I know it's easy to say after the fact but still, wtf
Security research historically has two difficult components that build on one another: 1. Understanding complex system internals: uncovering the inner workings hidden by abstractions or interfaces 2. Finding vulnerabilities in these uncovered mechanisms
Sometimes both steps are equally hard. But often, finding the vulnerability is trivial once the real mechanisms are uncovered, rather than relying on assumptions about inner workings.
CVE-2026-3854 is a case where the vulnerability is not plainly obvious after understanding the internals. Still, I am confident that this command injection would have been found quickly had it been exposed to a more traditional or accessible attack surface.
But recently this signal got somewhat scrambled, or being sabotage by c++ fan boys (those coding AIs would help getting rid of dev/vendor lock-ing using c++ syntax complexity)
> babeld copies git push option values directly into the X-Stat header - without sanitizing semicolons. Since ; is the X-Stat field delimiter, any semicolon in a push option value breaks out of its designated field and creates new, attacker-controlled fields.
They managed to literally do the simplest possible thing wrong. The fruit was hanging so low it might have been underground.
> GitHub Enterprise Server customers should upgrade immediately - at the time of this writing, our data indicates that 88% of instances are still vulnerable
> Upgrade to GHES version 3.19.3 or later
https://docs.github.com/en/enterprise-server@3.19/admin/rele... :
> Enterprise Server 3.19.3 - March 10, 2026
88% of on-prem customers haven't applied a critical security fix from 7 weeks ago, that seems ... bad.
They are constantly telling all their GHES customers who complain about the severe flaws with the self-hosted appliance product to move to GitHub Enterprise Cloud, which is just regular GitHub.com, but who in their right mind would make that move nowadays??? At least GHES stays up during the daily github.com outages.
It's still a pretty annoying process, though.
I wish they had a plan to literally host GHES for you because then more people in the company would be forced to reckon with how terrible GHES is from an operational perspective. It is stuck ca. 15-20 years ago conceptually.
They don't host github enterprise server for you (though gitlab has something called gitlab dedicated which they host gitlab ee for you).
Any public instance should update immediately though, it's not very hard to put together how to repro the vulnerability on your own from what they provide in the article and the fact that GitHub Enterprise source is publicly available.
Guess which is usually picked ...
Also, this was about as bad as a vulnerability can get. It’s not exaggerating to say that all private code on GitHub should be considered compromised because of this issue. An anonymous user could have read every single private repo. To me, that warrants BREAKING.
If GH is getting RCE's this late in the game who wants to take the chance something else won't?
As much as I'd like to believe that I'm worthy, I'm not.

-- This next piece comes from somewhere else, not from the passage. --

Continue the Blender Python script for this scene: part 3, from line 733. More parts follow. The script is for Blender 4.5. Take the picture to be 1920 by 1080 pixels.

Eh, if you want to be able to continue working, deploy and what not as normal during weekdays, I'd suggest also moving to Forgejo Actions if you're moving anyways. Not 100% compatible, but more or less the same, and even paying the same but with dedicated hardware you'd get way faster runners.
For OSS, the unlimited free minutes of multiplatform CI offered by GitHub are literally impossible to replace. Maintaining runners yourself to do the same things would be somewhere between a part- and full-time job.
I was pleasantly shocked that Forgejo is literally a single binary with a relatively easy config. All my internal services reference my Forgejo instance so, if I need to bail on GitHub, it's low friction for me.
The all-in-docker image and a couple of gitlab runners is all small to medium sized teams need. (Don't overcomplicate it with the kubernetes version unless you really need it)
https://status.gitlab.com/pages/history/5b36dc6502d06804c083...
replace it with git.
if you want a whole ui you can use something like forgejo which has far fewer features likely leading to less issues.
Another data point against doing security through obscurity.
And yet another lesson to not treat data as instructions. Sanitize all user input!
As we have known for a while, they ended up being really good at translating source to source or text to source. It shouldn't be too surprising they are also really good at understanding the asm version too.
Doesn't make it any less impressive, but maybe less surprising.
edit: I didn't mean it as a put-down of either the article or how they found the vulnerability, but it wasn't a constructive comment either way.